Improving education policies to better support teachers

The OECD addresses long working hours for teachers by looking at cross-country analysis for the Teaching and Learning International Survey (TALIS).

What's the issue?

On average across the OECD, teachers report spending 78% of classroom time on actual teaching and learning and 13% of classroom time on keeping order in the classroom. The two TALIS studies, which produced similar results, show the significantly longer working hours of teachers in Japan compared to other TALIS countries. The findings from TALIS have been a wakeup call for Japan to channel resources into reforming education policies. Teachers reported that their self-efficacy is dependent on the time they spend actively teaching. The average number of hours teachers spend working per week in junior high schools across TALIS countries is around 38.3 hours, meanwhile in Japan it is 56 hours at present, increasing from the 53.9 hours in TALIS 2013 results.

According to the OECD’s Education at a Glance, teachers in Japan are spending fewer hours actively teaching. Instead, teachers are focusing on duties outside of teaching: for example, extracurricular club activities take up 7.5 hours per week on average, compared to 1.9 hours a week in other TALIS countries. Other responsibilities include clerical work of around 5.6 hours per week in Japan compared to the 2.7 hours on average per week in other TALIS countries. The amount of actual classroom time is 18 hours per week, which is lower than the international average of 20.3 hours per week. These duties take time away from classroom teaching, which may influence the quality of education students receive. It may also affect teacher’s self-efficacy reports on their teaching ability. 

How are we addressing it?

In 2013 and 2018, the OECD used the TALIS results to recommend policy pointers that support teachers in the use of effective teaching practices to maximise active learning time. Additionally, both studies examine the extent to which certain factors affect teacher's reports of self-efficacy. The survey intends to ensure countries’ awareness and use of effective measures and policy pointers. For example, promoting small-group instruction to optimise classroom time.

 In Japan, the survey has been at the centre of increased discussion on teachers working extremely long hours. It plays a significant role in supporting the Ministry of Education, Culture, Sports, Science and Technology in their search for effective measures to ease the situation.  An official at the ministry of education stated,

 "We take the results very seriously.
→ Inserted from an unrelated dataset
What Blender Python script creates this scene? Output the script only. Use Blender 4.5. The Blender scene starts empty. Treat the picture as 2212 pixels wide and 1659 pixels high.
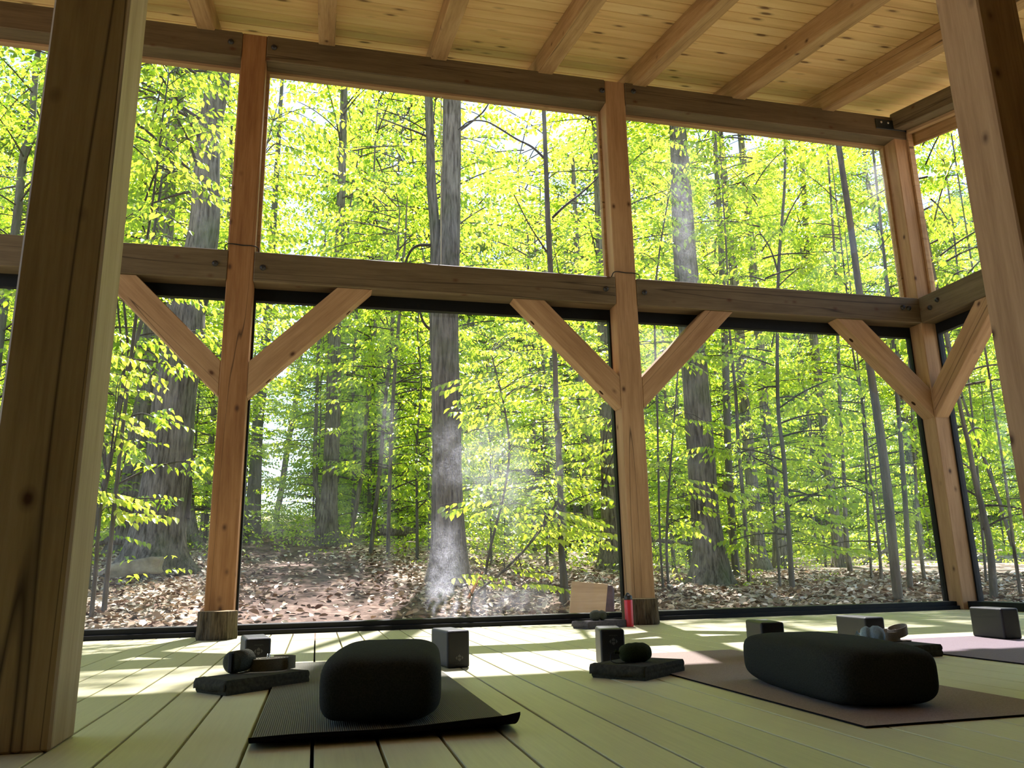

We want to continue implementing work-style reforms that allow teachers to concentrate on the roles only they can do."

What is the impact?

The TALIS results have raised awareness on the long working hours and have become the centre of teacher's work reforms by providing governments with current education policies in other TALIS countries. Early in the year, the Central Education Council submitted a report to the Minister of Education, Culture, Sports, Science and Technology aimed at reducing long work hours and mentioned key findings of the 2013 survey results. Following this report, the Ministry of Education (MEXT) set out a new guideline regulating working hours at Japanese public schools and sent it to all prefectural education committees in Japan, which limits overtime hours to below 45 hours per month.

Furthermore, TALIS results also provide extra support for unrelated class workload, for example a classroom assistant who takes care of clerical duties and document preparation. According to the Shimono Newspaper in Japan, the survey urged Oyama City’s (Tochigi Prefecture) board of education to introduce extracurricular activity instructors, who took on this workload, providing better quality education for students while helping teachers. The results have influenced the education sector of Japan to increase support for teachers and overcome these challenges.